We know our assignment is in the South Pacific, one of six possible countries. Mary thinks it is the Kingdom of Tonga, based on nothing other than good female intuition. I think it is Vanuatu, based on nothing more than male certitude. Since we once thought it would be Africa or Central Asia, who knows where we actually end up. This waiting is the pits.

Wednesday, January 10, 2007

The Beginning or Why?

Well this isn't really the beginning, but rather the start of this blog.

Why would a 65, and 62 year old, well-established white middle class, midwestern couple decide to join the Peace Corps for 27 months in some third world country? This is a question not only asked of us by others, but a question we often ask ourselves. Some have ascribed humanitarian aspects to our decision, others patriotic, still others charity. There is some truth to these guesses. However, the most driving reason is just the quest for adventure. There are only a few times in life when the opportunity presents itself to do something for the pure thrill of it, and now is one of those rare chances. We want to go for it!

Like many new couples, Mary and I tried to think about what we wanted out of our lives. We decided on children, on being self-employed, able to support ourselves, and later in life to travel. As to what people would say about us when we died, we just wanted them to say that we were OK and that our children turned out OK too.

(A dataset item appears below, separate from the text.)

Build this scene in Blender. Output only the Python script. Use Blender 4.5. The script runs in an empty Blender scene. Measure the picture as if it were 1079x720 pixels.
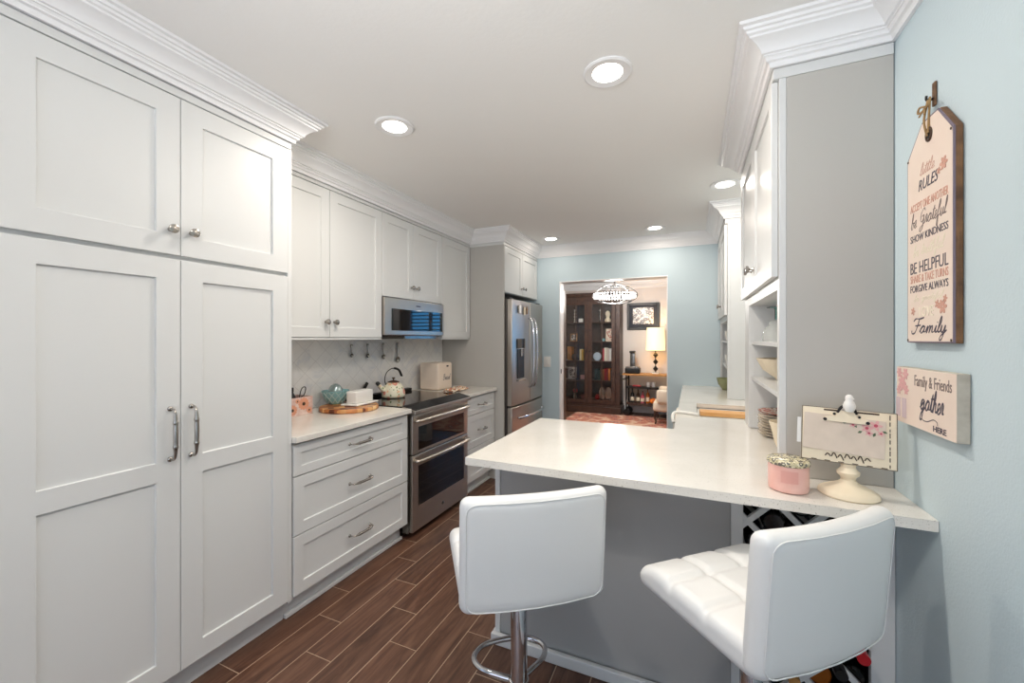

What influenced us the most about spending a prolonged period of time abroad was our experience hosting and meeting high school aged foreign exchange students. Each one of the exchange students we hosted in our house, Arnaud from Belgium, Adriana from Venezuela, Sonya from Russia, Dilmurod from Uzbekistan, and Quentin from France brought a new perspective on life. We shared their excitement, loneliness, homesickness, and cultural adjustments as they coped with living for a year in a different country with people they did not know. When it was time for them to return home, we felt the sadness of them leaving. After they returned home, we learned of the difficulty they had readjusting to their own families, country, and culture. We came to see that they had become “World People”, people whose cultural guideposts had been forever altered, people who viewed the world much more opaquely than before. They gave us the courage to make the big Peace Corps leap.

Living abroad in a third world was an idea I had long talked about. Our trips to Latin America and Africa showed us how even in poorer countries there was vibrancy amongst the people and human qualities we much admired. Life existed without the “stuff” we in the United States took for granted or desired to have. I never thought that life was better on the other side, just different. Mary agreed with visiting, maybe even staying for a few months in another country, but never living aboard.

The whole fantasy was just my big Walter Mitty dream, until last winter when Mary read in an AARP newsletter about seniors who had joined and were encouraged to join the Peace Corps. She said her perspective on living aboard changed once our children became adults and left home. We thought it sounded like a good idea. As they say, the rest is history. She made the initial Peace Corps contacts, orientations, and application procedures. After over twenty-eight years of marriage, I still do not fully understand my wife’s capability for surprise and awe.